Task description ▸
Find each line with the string "high" and copy it.

Recorded data ▸
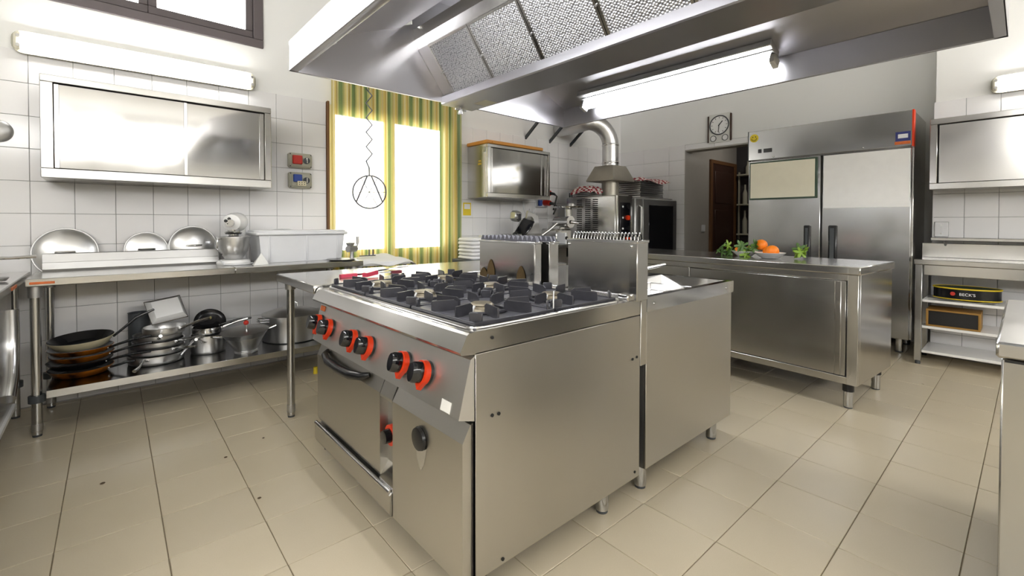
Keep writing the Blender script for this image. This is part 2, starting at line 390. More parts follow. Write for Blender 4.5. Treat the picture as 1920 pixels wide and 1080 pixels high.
# left wall with the glazed door and the high window
mb = MB()
for a in [(-2.6, -.92, 0, ZC), (-.92, .965, 0, 2.552), (-.92, .965, 3.16, ZC), (.965, 1.458, 0, ZC), (1.458, 2.852, 2.20, ZC), (2.852, 6.1, 0, ZC)]:
    mb.box(a[0], a[1], YW + .004, YW + .28, a[2], a[3])
wl = struct('wall_left', mb, 'wall')
mb = MB()
for a in [(-2.6, 1.458), (2.852, XB)]: mb.box(a[0], a[1], YW + .0005, YW + .0045, 0, ZT)
mb.build('grout_bed', 'grout_w', wl)
def wall_tile(w, h): return MB().box(-w / 2 + .0013, w / 2 - .0013, -.006, .002, -h / 2 + .0013, h / 2 - .0013, .0015).mesh('wall_tile', 'tile')
wt = wall_tile(.2, .2)
rows = [.008 + .2 * k for k in range(11)]
for i in range(-2, 31):
    if 9 <= i <= 15: continue
    for z in rows:
        inst('wall_tile', wt, wl, (-.344 + .2 * i + .1, YW, z + .1), (random.uniform(-.002, .002), 0, random.uniform(-.0025, .0025)))
# back wall with the doorway
DY0, DY1, DZ = 1.95, 3.07, 2.13
mb = MB()
mb.box(XB + .004, XB + .16, DY1, YW + .28, 0, ZC).box(XB + .004, XB + .16, .3, DY0, 0, ZC).box(XB + .004, XB + .16, DY0, DY1, DZ, ZC)
wb = struct('wall_back', mb, 'wall')
MB().box(XB + .0005, XB + .0045, DY1, YW, 0, ZT).box(XB + .0005, XB + .0045, DY0, DY1, DZ + .005, ZT).build('grout_bed', 'grout_w', wb)
wt4 = wall_tile(.4, .2)
for y in (3.904, 3.504):
    for z in rows: inst('wall_tile', wt4, wb, (XB, y, z + .1), (0, random.uniform(-.002, .002), -pi / 2))
wt23 = wall_tile(.232, .2)
for z in rows: inst('wall_tile', wt23, wb, (XB, 3.187, z + .1), (0, 0, -pi / 2))
wtl = wall_tile(.4, .07)
for y in (2.87, 2.47, 2.07): inst('wall_tile', wtl, wb, (XB, y, 2.17), (0, 0, -pi / 2))
# right-hand stretch of wall, standing forward of the back wall
wr = struct('wall_right', MB().box(XR + .004, XB + .3, -4.5, .53, 0, ZC), 'wall')
MB().box(XR + .0005, XR + .0045, -4.5, .53, 0, ZT).build('grout_bed', 'grout_w', wr)
for c in range(5):
    w = .2
    for z in rows: inst('wall_tile', wt, wr, (XR, .442 - .2 * c, z + .1), (0, random.uniform(-.002, .002), -pi / 2))
# walls behind the camera with unseen strip windows added to let in daylight
mb = MB()
mb.box(-2.7, -2.5, -4.5, -2.6, 0, ZC).box(-2.7, -2.5, 1.5, 4.3, 0, ZC).box(-2.7, -2.5, -2.6, 1.5, 0, 2.42).box(-2.7, -2.5, -2.6, 1.5, 3.08, ZC)
struct('wall_rear', mb, 'wall')
mb = MB()
mb.box(-2.7, -2.2, -4.6, -4.4, 0, ZC).box(5.4, 6.0, -4.6, -4.4, 0, ZC).box(-2.2, 5.4, -4.6, -4.4, 0, 2.42).box(-2.2, 5.4, -4.6, -4.4, 3.08, ZC)
struct('wall_side', mb, 'wall')
struct('ceiling', MB().box(-2.7, 6.2, -4.6, 4.45, ZC, ZC + .15), 'ceil')
for k, (a, b, n) in enumerate([((-2.54, -2.6), (-2.54, 1.5), 4), ((-2.2, -4.44), (5.4, -4.44), 6)]):  # frames of the added strip windows
    mb = MB(); za, zb_ = (2.42, 3.08)
    for i in range(n + 1):
        t = i / n; x = a[0] + (b[0] - a[0]) * t; y = a[1] + (b[1] - a[1]) * t; mb.box(x - .02, x + .02, y - .02, y + .02, za, zb_)
    for z in (za + .03, zb_ - .03): mb.box(min(a[0], b[0]) - .03, max(a[0], b[0]) + .03, min(a[1], b[1]) - .03, max(a[1], b[1]) + .03, z - .03, z + .03)
    struct('window_%d' % (k + 3), mb, 'frame_grey')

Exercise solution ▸
Keep writing the Blender script for this image. This is part 2, starting at line 390. More parts follow. Write for Blender 4.5. Treat the picture as 1920 pixels wide and 1080 pixels high.
# left wall with the glazed door and the high window